PROBLEM
Your task is to repeat all of the material exactly.

┌────────

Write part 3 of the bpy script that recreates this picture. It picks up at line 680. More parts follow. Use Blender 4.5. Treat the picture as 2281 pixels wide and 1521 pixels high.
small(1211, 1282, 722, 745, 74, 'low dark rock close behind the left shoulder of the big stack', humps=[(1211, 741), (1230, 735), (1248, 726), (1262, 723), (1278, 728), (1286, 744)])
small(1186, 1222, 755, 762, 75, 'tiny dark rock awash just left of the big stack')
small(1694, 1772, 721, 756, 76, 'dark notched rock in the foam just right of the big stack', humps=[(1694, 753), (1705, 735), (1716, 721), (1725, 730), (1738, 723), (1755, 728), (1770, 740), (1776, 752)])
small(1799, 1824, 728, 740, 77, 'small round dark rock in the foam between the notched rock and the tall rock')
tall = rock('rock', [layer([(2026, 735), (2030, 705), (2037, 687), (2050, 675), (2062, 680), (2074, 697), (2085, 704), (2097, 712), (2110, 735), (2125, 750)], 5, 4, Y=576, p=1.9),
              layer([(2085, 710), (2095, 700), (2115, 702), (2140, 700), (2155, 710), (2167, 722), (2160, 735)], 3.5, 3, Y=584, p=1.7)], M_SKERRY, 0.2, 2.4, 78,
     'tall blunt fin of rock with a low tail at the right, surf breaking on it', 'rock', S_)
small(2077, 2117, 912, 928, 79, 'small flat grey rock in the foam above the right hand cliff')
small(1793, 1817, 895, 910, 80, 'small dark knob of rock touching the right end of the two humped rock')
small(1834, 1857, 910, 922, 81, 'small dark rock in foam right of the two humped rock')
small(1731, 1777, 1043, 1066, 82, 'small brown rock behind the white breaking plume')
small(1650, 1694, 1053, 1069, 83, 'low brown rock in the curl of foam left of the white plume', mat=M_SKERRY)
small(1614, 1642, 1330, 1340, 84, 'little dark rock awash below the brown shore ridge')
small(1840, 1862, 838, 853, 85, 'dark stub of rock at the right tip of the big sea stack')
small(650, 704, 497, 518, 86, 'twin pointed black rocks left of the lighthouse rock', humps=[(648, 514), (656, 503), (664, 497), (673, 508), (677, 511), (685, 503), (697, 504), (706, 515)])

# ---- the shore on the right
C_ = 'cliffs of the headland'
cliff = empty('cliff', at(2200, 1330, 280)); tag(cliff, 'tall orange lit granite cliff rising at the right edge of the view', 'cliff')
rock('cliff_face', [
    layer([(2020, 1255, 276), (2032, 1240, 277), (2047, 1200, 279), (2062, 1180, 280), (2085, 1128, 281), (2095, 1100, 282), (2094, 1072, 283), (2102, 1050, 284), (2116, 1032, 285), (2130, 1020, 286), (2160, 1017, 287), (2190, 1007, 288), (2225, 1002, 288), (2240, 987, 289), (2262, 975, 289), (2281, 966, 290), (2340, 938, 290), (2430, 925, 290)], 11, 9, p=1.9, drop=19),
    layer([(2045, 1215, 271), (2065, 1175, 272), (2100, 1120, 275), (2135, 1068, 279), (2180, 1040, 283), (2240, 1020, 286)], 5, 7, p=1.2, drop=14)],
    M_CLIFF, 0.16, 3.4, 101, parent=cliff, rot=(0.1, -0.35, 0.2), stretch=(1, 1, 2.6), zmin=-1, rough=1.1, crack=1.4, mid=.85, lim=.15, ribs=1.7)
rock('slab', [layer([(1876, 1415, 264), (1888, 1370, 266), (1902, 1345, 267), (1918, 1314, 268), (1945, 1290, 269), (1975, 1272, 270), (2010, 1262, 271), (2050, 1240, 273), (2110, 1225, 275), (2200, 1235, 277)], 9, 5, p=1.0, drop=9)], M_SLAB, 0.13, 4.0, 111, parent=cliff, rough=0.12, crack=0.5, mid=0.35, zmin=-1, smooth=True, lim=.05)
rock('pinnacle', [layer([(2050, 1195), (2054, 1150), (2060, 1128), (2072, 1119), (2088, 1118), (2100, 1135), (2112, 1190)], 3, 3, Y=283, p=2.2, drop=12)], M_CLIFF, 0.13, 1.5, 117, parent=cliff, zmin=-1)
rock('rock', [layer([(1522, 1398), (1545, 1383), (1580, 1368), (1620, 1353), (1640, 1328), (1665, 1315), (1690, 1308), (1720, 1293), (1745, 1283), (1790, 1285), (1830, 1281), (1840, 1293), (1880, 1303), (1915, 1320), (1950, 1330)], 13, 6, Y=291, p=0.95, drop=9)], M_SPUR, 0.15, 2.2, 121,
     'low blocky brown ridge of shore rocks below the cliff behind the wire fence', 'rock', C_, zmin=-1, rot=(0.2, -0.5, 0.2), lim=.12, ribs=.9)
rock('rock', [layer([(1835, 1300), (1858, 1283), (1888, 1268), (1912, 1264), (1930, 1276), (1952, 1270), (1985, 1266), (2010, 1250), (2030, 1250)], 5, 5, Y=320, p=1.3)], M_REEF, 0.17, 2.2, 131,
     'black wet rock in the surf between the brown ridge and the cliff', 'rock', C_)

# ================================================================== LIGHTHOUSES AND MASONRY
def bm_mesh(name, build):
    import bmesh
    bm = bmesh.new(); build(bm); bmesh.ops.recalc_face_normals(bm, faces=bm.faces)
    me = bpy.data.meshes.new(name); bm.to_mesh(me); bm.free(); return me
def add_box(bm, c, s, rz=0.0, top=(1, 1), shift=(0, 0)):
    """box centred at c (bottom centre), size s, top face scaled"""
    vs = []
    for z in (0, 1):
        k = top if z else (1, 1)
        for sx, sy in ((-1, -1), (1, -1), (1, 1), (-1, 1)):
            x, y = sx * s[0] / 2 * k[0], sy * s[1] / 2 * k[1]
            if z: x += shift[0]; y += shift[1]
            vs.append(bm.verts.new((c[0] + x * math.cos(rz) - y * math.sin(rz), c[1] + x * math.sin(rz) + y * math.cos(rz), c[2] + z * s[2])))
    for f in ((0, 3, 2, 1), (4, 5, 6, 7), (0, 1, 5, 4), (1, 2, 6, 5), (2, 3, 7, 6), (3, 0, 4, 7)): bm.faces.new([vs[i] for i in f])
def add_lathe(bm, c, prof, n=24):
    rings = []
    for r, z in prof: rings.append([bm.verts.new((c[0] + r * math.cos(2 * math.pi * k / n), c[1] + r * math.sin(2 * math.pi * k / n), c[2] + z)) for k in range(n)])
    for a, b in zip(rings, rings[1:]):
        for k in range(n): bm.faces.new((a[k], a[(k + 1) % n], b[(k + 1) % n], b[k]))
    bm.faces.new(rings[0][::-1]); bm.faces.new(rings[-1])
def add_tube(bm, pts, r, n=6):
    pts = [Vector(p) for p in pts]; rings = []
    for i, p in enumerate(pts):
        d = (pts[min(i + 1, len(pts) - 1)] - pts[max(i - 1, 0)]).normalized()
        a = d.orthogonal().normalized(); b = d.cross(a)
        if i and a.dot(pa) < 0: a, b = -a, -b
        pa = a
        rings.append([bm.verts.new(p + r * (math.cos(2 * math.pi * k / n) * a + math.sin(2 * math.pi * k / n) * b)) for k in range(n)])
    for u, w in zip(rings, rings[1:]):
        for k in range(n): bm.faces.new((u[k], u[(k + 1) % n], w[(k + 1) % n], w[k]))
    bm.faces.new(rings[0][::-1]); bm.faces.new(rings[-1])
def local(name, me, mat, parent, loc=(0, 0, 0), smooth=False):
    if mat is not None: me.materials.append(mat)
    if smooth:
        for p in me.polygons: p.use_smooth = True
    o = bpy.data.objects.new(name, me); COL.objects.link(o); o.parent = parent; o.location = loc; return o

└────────

PROBLEM SOLUTION
Write part 3 of the bpy script that recreates this picture. It picks up at line 680. More parts follow. Use Blender 4.5. Treat the picture as 2281 pixels wide and 1521 pixels high.
small(1211, 1282, 722, 745, 74, 'low dark rock close behind the left shoulder of the big stack', humps=[(1211, 741), (1230, 735), (1248, 726), (1262, 723), (1278, 728), (1286, 744)])
small(1186, 1222, 755, 762, 75, 'tiny dark rock awash just left of the big stack')
small(1694, 1772, 721, 756, 76, 'dark notched rock in the foam just right of the big stack', humps=[(1694, 753), (1705, 735), (1716, 721), (1725, 730), (1738, 723), (1755, 728), (1770, 740), (1776, 752)])
small(1799, 1824, 728, 740, 77, 'small round dark rock in the foam between the notched rock and the tall rock')
tall = rock('rock', [layer([(2026, 735), (2030, 705), (2037, 687), (2050, 675), (2062, 680), (2074, 697), (2085, 704), (2097, 712), (2110, 735), (2125, 750)], 5, 4, Y=576, p=1.9),
              layer([(2085, 710), (2095, 700), (2115, 702), (2140, 700), (2155, 710), (2167, 722), (2160, 735)], 3.5, 3, Y=584, p=1.7)], M_SKERRY, 0.2, 2.4, 78,
     'tall blunt fin of rock with a low tail at the right, surf breaking on it', 'rock', S_)
small(2077, 2117, 912, 928, 79, 'small flat grey rock in the foam above the right hand cliff')
small(1793, 1817, 895, 910, 80, 'small dark knob of rock touching the right end of the two humped rock')
small(1834, 1857, 910, 922, 81, 'small dark rock in foam right of the two humped rock')
small(1731, 1777, 1043, 1066, 82, 'small brown rock behind the white breaking plume')
small(1650, 1694, 1053, 1069, 83, 'low brown rock in the curl of foam left of the white plume', mat=M_SKERRY)
small(1614, 1642, 1330, 1340, 84, 'little dark rock awash below the brown shore ridge')
small(1840, 1862, 838, 853, 85, 'dark stub of rock at the right tip of the big sea stack')
small(650, 704, 497, 518, 86, 'twin pointed black rocks left of the lighthouse rock', humps=[(648, 514), (656, 503), (664, 497), (673, 508), (677, 511), (685, 503), (697, 504), (706, 515)])

# ---- the shore on the right
C_ = 'cliffs of the headland'
cliff = empty('cliff', at(2200, 1330, 280)); tag(cliff, 'tall orange lit granite cliff rising at the right edge of the view', 'cliff')
rock('cliff_face', [
    layer([(2020, 1255, 276), (2032, 1240, 277), (2047, 1200, 279), (2062, 1180, 280), (2085, 1128, 281), (2095, 1100, 282), (2094, 1072, 283), (2102, 1050, 284), (2116, 1032, 285), (2130, 1020, 286), (2160, 1017, 287), (2190, 1007, 288), (2225, 1002, 288), (2240, 987, 289), (2262, 975, 289), (2281, 966, 290), (2340, 938, 290), (2430, 925, 290)], 11, 9, p=1.9, drop=19),
    layer([(2045, 1215, 271), (2065, 1175, 272), (2100, 1120, 275), (2135, 1068, 279), (2180, 1040, 283), (2240, 1020, 286)], 5, 7, p=1.2, drop=14)],
    M_CLIFF, 0.16, 3.4, 101, parent=cliff, rot=(0.1, -0.35, 0.2), stretch=(1, 1, 2.6), zmin=-1, rough=1.1, crack=1.4, mid=.85, lim=.15, ribs=1.7)
rock('slab', [layer([(1876, 1415, 264), (1888, 1370, 266), (1902, 1345, 267), (1918, 1314, 268), (1945, 1290, 269), (1975, 1272, 270), (2010, 1262, 271), (2050, 1240, 273), (2110, 1225, 275), (2200, 1235, 277)], 9, 5, p=1.0, drop=9)], M_SLAB, 0.13, 4.0, 111, parent=cliff, rough=0.12, crack=0.5, mid=0.35, zmin=-1, smooth=True, lim=.05)
rock('pinnacle', [layer([(2050, 1195), (2054, 1150), (2060, 1128), (2072, 1119), (2088, 1118), (2100, 1135), (2112, 1190)], 3, 3, Y=283, p=2.2, drop=12)], M_CLIFF, 0.13, 1.5, 117, parent=cliff, zmin=-1)
rock('rock', [layer([(1522, 1398), (1545, 1383), (1580, 1368), (1620, 1353), (1640, 1328), (1665, 1315), (1690, 1308), (1720, 1293), (1745, 1283), (1790, 1285), (1830, 1281), (1840, 1293), (1880, 1303), (1915, 1320), (1950, 1330)], 13, 6, Y=291, p=0.95, drop=9)], M_SPUR, 0.15, 2.2, 121,
     'low blocky brown ridge of shore rocks below the cliff behind the wire fence', 'rock', C_, zmin=-1, rot=(0.2, -0.5, 0.2), lim=.12, ribs=.9)
rock('rock', [layer([(1835, 1300), (1858, 1283), (1888, 1268), (1912, 1264), (1930, 1276), (1952, 1270), (1985, 1266), (2010, 1250), (2030, 1250)], 5, 5, Y=320, p=1.3)], M_REEF, 0.17, 2.2, 131,
     'black wet rock in the surf between the brown ridge and the cliff', 'rock', C_)

# ================================================================== LIGHTHOUSES AND MASONRY
def bm_mesh(name, build):
    import bmesh
    bm = bmesh.new(); build(bm); bmesh.ops.recalc_face_normals(bm, faces=bm.faces)
    me = bpy.data.meshes.new(name); bm.to_mesh(me); bm.free(); return me
def add_box(bm, c, s, rz=0.0, top=(1, 1), shift=(0, 0)):
    """box centred at c (bottom centre), size s, top face scaled"""
    vs = []
    for z in (0, 1):
        k = top if z else (1, 1)
        for sx, sy in ((-1, -1), (1, -1), (1, 1), (-1, 1)):
            x, y = sx * s[0] / 2 * k[0], sy * s[1] / 2 * k[1]
            if z: x += shift[0]; y += shift[1]
            vs.append(bm.verts.new((c[0] + x * math.cos(rz) - y * math.sin(rz), c[1] + x * math.sin(rz) + y * math.cos(rz), c[2] + z * s[2])))
    for f in ((0, 3, 2, 1), (4, 5, 6, 7), (0, 1, 5, 4), (1, 2, 6, 5), (2, 3, 7, 6), (3, 0, 4, 7)): bm.faces.new([vs[i] for i in f])
def add_lathe(bm, c, prof, n=24):
    rings = []
    for r, z in prof: rings.append([bm.verts.new((c[0] + r * math.cos(2 * math.pi * k / n), c[1] + r * math.sin(2 * math.pi * k / n), c[2] + z)) for k in range(n)])
    for a, b in zip(rings, rings[1:]):
        for k in range(n): bm.faces.new((a[k], a[(k + 1) % n], b[(k + 1) % n], b[k]))
    bm.faces.new(rings[0][::-1]); bm.faces.new(rings[-1])
def add_tube(bm, pts, r, n=6):
    pts = [Vector(p) for p in pts]; rings = []
    for i, p in enumerate(pts):
        d = (pts[min(i + 1, len(pts) - 1)] - pts[max(i - 1, 0)]).normalized()
        a = d.orthogonal().normalized(); b = d.cross(a)
        if i and a.dot(pa) < 0: a, b = -a, -b
        pa = a
        rings.append([bm.verts.new(p + r * (math.cos(2 * math.pi * k / n) * a + math.sin(2 * math.pi * k / n) * b)) for k in range(n)])
    for u, w in zip(rings, rings[1:]):
        for k in range(n): bm.faces.new((u[k], u[(k + 1) % n], w[(k + 1) % n], w[k]))
    bm.faces.new(rings[0][::-1]); bm.faces.new(rings[-1])
def local(name, me, mat, parent, loc=(0, 0, 0), smooth=False):
    if mat is not None: me.materials.append(mat)
    if smooth:
        for p in me.polygons: p.use_smooth = True
    o = bpy.data.objects.new(name, me); COL.objects.link(o); o.parent = parent; o.location = loc; return o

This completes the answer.